Approximately 50% of a domestic gas and up to 80% of a business gas bill is made up of the wholesale cost. At times of peak demand the wholesale market price can increase dramatically. An example of this was seen recently where severe weather conditions across the continent caused a spike both in demand and prices. In the UK the price of gas for next day delivery reached a peak of 75p per therm, which was the highest level for more than three years.

In relative terms, prices for business gas customers are actually among the lowest of the 27 countries within the EU. Only five countries were lower for consumption of less than 0.25 GWh/year – Bulgaria, Estonia, Finland, Lithuania and Romania. While for heavier gas consumers (5 GWh/year), the UK was the second cheapest country within the EU, with only Romania being cheaper.
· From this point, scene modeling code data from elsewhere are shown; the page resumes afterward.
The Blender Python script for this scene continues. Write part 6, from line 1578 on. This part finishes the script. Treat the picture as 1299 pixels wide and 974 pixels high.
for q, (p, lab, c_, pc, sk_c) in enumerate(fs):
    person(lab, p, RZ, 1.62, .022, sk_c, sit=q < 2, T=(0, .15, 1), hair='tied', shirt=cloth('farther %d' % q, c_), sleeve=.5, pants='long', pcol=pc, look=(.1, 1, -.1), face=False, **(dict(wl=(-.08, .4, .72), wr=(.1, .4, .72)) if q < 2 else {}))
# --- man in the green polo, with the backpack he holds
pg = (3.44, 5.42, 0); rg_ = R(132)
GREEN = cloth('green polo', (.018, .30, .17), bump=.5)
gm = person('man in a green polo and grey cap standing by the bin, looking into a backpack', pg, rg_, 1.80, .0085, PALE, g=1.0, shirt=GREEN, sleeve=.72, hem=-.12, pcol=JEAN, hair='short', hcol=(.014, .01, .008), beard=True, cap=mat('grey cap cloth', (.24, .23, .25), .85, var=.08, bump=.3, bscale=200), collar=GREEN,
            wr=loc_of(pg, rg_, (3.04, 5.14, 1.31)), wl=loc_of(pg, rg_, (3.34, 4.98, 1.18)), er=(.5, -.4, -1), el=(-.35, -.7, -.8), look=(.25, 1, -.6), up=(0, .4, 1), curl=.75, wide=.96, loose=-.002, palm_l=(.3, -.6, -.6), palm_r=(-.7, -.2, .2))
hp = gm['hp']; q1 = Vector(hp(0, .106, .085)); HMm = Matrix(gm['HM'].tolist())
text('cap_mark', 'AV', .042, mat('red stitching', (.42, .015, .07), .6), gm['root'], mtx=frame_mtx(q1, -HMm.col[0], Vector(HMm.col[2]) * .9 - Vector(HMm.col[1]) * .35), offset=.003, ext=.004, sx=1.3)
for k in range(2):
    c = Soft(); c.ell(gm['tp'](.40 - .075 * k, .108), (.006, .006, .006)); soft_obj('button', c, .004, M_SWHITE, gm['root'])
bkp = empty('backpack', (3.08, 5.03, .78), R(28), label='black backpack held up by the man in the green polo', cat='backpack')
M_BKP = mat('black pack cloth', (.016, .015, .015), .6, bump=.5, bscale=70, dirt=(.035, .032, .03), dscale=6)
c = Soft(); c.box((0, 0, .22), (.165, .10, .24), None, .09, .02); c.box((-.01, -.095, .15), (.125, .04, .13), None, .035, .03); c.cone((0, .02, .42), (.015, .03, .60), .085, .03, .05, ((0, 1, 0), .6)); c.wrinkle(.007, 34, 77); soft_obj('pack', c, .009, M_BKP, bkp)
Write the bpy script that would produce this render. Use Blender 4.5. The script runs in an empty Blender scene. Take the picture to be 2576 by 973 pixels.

One way for energy providers to protect against price fluctuations is to have gas storage facilities allowing them to purchase gas on the wholesale market at quieter, cheaper periods. The Rough gas field, 20 miles off the East Yorkshire coast acts as both a source of gas supply and a storage facility. The site, operated by Centrica, owner of British Gas, was originally discovered in the 1960s, and by the 1980s had been converted to allow storage of gas. At times of peak demand approximately 10% of the UK’s requirement for domestic and business gas can come from the Rough field. In addition to the Rough gas site, a Liquid Natural Gas (LNG) import facility was opened at the Isle of Grain in 2005 and two new LNG terminals at Milford Haven (Dragon and South Hook) began commissioning gas in 2009.

Storage facilities such as these are important because they allow for proactive management of demand. This may enable energy companies to offset demand spikes, resulting in a potential reduction in the price charged to domestic and business gas customers. With the opening of new facilities, the UK’s ability to store gas has improved. However, capability is still estimated at less than 5% of annual gas demand.